Supplied material –
*-*-*
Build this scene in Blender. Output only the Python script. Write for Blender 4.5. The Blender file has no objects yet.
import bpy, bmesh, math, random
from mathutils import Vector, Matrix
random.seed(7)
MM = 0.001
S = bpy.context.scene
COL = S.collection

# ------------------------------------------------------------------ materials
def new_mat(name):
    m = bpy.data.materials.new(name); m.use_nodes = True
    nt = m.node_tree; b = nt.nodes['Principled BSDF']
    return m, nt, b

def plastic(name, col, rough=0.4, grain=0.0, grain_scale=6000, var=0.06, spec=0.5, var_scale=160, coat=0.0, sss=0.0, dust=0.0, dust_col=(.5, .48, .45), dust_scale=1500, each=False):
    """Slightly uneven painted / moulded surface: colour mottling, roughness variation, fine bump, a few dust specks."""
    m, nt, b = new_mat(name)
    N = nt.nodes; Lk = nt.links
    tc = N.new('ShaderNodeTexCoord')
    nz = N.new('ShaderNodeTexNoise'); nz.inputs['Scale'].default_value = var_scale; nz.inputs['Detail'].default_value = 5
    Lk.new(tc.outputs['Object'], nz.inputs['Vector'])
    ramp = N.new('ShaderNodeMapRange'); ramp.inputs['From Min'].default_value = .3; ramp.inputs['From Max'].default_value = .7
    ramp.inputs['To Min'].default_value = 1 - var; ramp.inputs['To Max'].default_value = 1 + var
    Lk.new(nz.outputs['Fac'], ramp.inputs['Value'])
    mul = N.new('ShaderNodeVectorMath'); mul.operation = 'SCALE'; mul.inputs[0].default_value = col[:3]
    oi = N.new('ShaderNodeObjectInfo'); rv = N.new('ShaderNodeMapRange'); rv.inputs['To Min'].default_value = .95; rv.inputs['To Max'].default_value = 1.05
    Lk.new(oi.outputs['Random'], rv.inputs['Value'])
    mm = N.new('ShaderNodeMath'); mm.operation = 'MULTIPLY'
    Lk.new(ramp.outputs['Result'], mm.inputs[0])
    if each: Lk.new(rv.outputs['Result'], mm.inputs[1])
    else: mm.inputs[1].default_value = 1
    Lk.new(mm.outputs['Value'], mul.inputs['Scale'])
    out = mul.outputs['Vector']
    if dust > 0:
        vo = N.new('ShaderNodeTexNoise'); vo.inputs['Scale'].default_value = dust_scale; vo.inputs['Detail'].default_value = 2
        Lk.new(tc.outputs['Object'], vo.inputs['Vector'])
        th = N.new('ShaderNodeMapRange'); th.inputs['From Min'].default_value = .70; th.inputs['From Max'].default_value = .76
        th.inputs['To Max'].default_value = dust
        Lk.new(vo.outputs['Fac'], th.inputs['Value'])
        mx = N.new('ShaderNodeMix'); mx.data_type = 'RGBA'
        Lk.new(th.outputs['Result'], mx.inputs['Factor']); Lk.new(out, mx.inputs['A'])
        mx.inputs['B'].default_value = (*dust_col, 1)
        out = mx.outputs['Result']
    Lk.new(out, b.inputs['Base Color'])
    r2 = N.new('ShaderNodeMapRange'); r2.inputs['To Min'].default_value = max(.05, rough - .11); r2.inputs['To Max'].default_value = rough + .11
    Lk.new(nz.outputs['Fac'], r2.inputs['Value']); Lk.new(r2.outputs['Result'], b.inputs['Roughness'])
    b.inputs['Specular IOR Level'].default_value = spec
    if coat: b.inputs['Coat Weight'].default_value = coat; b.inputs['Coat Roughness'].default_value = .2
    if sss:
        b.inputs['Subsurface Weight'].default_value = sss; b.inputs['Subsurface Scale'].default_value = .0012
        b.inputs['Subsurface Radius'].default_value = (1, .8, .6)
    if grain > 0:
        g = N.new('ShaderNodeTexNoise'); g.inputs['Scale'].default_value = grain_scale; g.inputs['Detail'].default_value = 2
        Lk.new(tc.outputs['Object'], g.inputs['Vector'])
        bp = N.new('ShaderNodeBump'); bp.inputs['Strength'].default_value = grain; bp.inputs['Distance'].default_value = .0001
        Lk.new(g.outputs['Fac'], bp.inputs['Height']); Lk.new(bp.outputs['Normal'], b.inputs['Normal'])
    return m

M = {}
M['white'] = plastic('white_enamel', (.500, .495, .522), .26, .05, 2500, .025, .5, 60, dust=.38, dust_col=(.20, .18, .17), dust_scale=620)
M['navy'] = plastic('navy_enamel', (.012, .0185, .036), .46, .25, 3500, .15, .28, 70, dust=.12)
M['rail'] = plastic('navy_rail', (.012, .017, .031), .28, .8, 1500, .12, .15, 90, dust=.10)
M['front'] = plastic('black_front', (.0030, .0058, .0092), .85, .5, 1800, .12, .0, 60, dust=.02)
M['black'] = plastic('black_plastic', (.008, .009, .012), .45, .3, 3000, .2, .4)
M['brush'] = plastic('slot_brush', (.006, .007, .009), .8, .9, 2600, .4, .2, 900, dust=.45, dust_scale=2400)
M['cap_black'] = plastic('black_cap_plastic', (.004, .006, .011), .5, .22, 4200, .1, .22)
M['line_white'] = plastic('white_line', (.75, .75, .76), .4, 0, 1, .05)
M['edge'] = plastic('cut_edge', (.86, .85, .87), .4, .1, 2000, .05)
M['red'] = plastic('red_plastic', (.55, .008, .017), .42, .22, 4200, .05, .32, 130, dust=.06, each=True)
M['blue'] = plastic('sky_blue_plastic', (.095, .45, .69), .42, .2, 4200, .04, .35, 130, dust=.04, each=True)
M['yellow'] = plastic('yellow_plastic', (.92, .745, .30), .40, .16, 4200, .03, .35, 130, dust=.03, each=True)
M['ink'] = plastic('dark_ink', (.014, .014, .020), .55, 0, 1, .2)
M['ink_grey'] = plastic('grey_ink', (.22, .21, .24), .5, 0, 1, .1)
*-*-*
Work to do – Copy the data above in full, character for character.

Result of the task –
Build this scene in Blender. Output only the Python script. Write for Blender 4.5. The Blender file has no objects yet.
import bpy, bmesh, math, random
from mathutils import Vector, Matrix
random.seed(7)
MM = 0.001
S = bpy.context.scene
COL = S.collection

# ------------------------------------------------------------------ materials
def new_mat(name):
    m = bpy.data.materials.new(name); m.use_nodes = True
    nt = m.node_tree; b = nt.nodes['Principled BSDF']
    return m, nt, b

def plastic(name, col, rough=0.4, grain=0.0, grain_scale=6000, var=0.06, spec=0.5, var_scale=160, coat=0.0, sss=0.0, dust=0.0, dust_col=(.5, .48, .45), dust_scale=1500, each=False):
    """Slightly uneven painted / moulded surface: colour mottling, roughness variation, fine bump, a few dust specks."""
    m, nt, b = new_mat(name)
    N = nt.nodes; Lk = nt.links
    tc = N.new('ShaderNodeTexCoord')
    nz = N.new('ShaderNodeTexNoise'); nz.inputs['Scale'].default_value = var_scale; nz.inputs['Detail'].default_value = 5
    Lk.new(tc.outputs['Object'], nz.inputs['Vector'])
    ramp = N.new('ShaderNodeMapRange'); ramp.inputs['From Min'].default_value = .3; ramp.inputs['From Max'].default_value = .7
    ramp.inputs['To Min'].default_value = 1 - var; ramp.inputs['To Max'].default_value = 1 + var
    Lk.new(nz.outputs['Fac'], ramp.inputs['Value'])
    mul = N.new('ShaderNodeVectorMath'); mul.operation = 'SCALE'; mul.inputs[0].default_value = col[:3]
    oi = N.new('ShaderNodeObjectInfo'); rv = N.new('ShaderNodeMapRange'); rv.inputs['To Min'].default_value = .95; rv.inputs['To Max'].default_value = 1.05
    Lk.new(oi.outputs['Random'], rv.inputs['Value'])
    mm = N.new('ShaderNodeMath'); mm.operation = 'MULTIPLY'
    Lk.new(ramp.outputs['Result'], mm.inputs[0])
    if each: Lk.new(rv.outputs['Result'], mm.inputs[1])
    else: mm.inputs[1].default_value = 1
    Lk.new(mm.outputs['Value'], mul.inputs['Scale'])
    out = mul.outputs['Vector']
    if dust > 0:
        vo = N.new('ShaderNodeTexNoise'); vo.inputs['Scale'].default_value = dust_scale; vo.inputs['Detail'].default_value = 2
        Lk.new(tc.outputs['Object'], vo.inputs['Vector'])
        th = N.new('ShaderNodeMapRange'); th.inputs['From Min'].default_value = .70; th.inputs['From Max'].default_value = .76
        th.inputs['To Max'].default_value = dust
        Lk.new(vo.outputs['Fac'], th.inputs['Value'])
        mx = N.new('ShaderNodeMix'); mx.data_type = 'RGBA'
        Lk.new(th.outputs['Result'], mx.inputs['Factor']); Lk.new(out, mx.inputs['A'])
        mx.inputs['B'].default_value = (*dust_col, 1)
        out = mx.outputs['Result']
    Lk.new(out, b.inputs['Base Color'])
    r2 = N.new('ShaderNodeMapRange'); r2.inputs['To Min'].default_value = max(.05, rough - .11); r2.inputs['To Max'].default_value = rough + .11
    Lk.new(nz.outputs['Fac'], r2.inputs['Value']); Lk.new(r2.outputs['Result'], b.inputs['Roughness'])
    b.inputs['Specular IOR Level'].default_value = spec
    if coat: b.inputs['Coat Weight'].default_value = coat; b.inputs['Coat Roughness'].default_value = .2
    if sss:
        b.inputs['Subsurface Weight'].default_value = sss; b.inputs['Subsurface Scale'].default_value = .0012
        b.inputs['Subsurface Radius'].default_value = (1, .8, .6)
    if grain > 0:
        g = N.new('ShaderNodeTexNoise'); g.inputs['Scale'].default_value = grain_scale; g.inputs['Detail'].default_value = 2
        Lk.new(tc.outputs['Object'], g.inputs['Vector'])
        bp = N.new('ShaderNodeBump'); bp.inputs['Strength'].default_value = grain; bp.inputs['Distance'].default_value = .0001
        Lk.new(g.outputs['Fac'], bp.inputs['Height']); Lk.new(bp.outputs['Normal'], b.inputs['Normal'])
    return m

M = {}
M['white'] = plastic('white_enamel', (.500, .495, .522), .26, .05, 2500, .025, .5, 60, dust=.38, dust_col=(.20, .18, .17), dust_scale=620)
M['navy'] = plastic('navy_enamel', (.012, .0185, .036), .46, .25, 3500, .15, .28, 70, dust=.12)
M['rail'] = plastic('navy_rail', (.012, .017, .031), .28, .8, 1500, .12, .15, 90, dust=.10)
M['front'] = plastic('black_front', (.0030, .0058, .0092), .85, .5, 1800, .12, .0, 60, dust=.02)
M['black'] = plastic('black_plastic', (.008, .009, .012), .45, .3, 3000, .2, .4)
M['brush'] = plastic('slot_brush', (.006, .007, .009), .8, .9, 2600, .4, .2, 900, dust=.45, dust_scale=2400)
M['cap_black'] = plastic('black_cap_plastic', (.004, .006, .011), .5, .22, 4200, .1, .22)
M['line_white'] = plastic('white_line', (.75, .75, .76), .4, 0, 1, .05)
M['edge'] = plastic('cut_edge', (.86, .85, .87), .4, .1, 2000, .05)
M['red'] = plastic('red_plastic', (.55, .008, .017), .42, .22, 4200, .05, .32, 130, dust=.06, each=True)
M['blue'] = plastic('sky_blue_plastic', (.095, .45, .69), .42, .2, 4200, .04, .35, 130, dust=.04, each=True)
M['yellow'] = plastic('yellow_plastic', (.92, .745, .30), .40, .16, 4200, .03, .35, 130, dust=.03, each=True)
M['ink'] = plastic('dark_ink', (.014, .014, .020), .55, 0, 1, .2)
M['ink_grey'] = plastic('grey_ink', (.22, .21, .24), .5, 0, 1, .1)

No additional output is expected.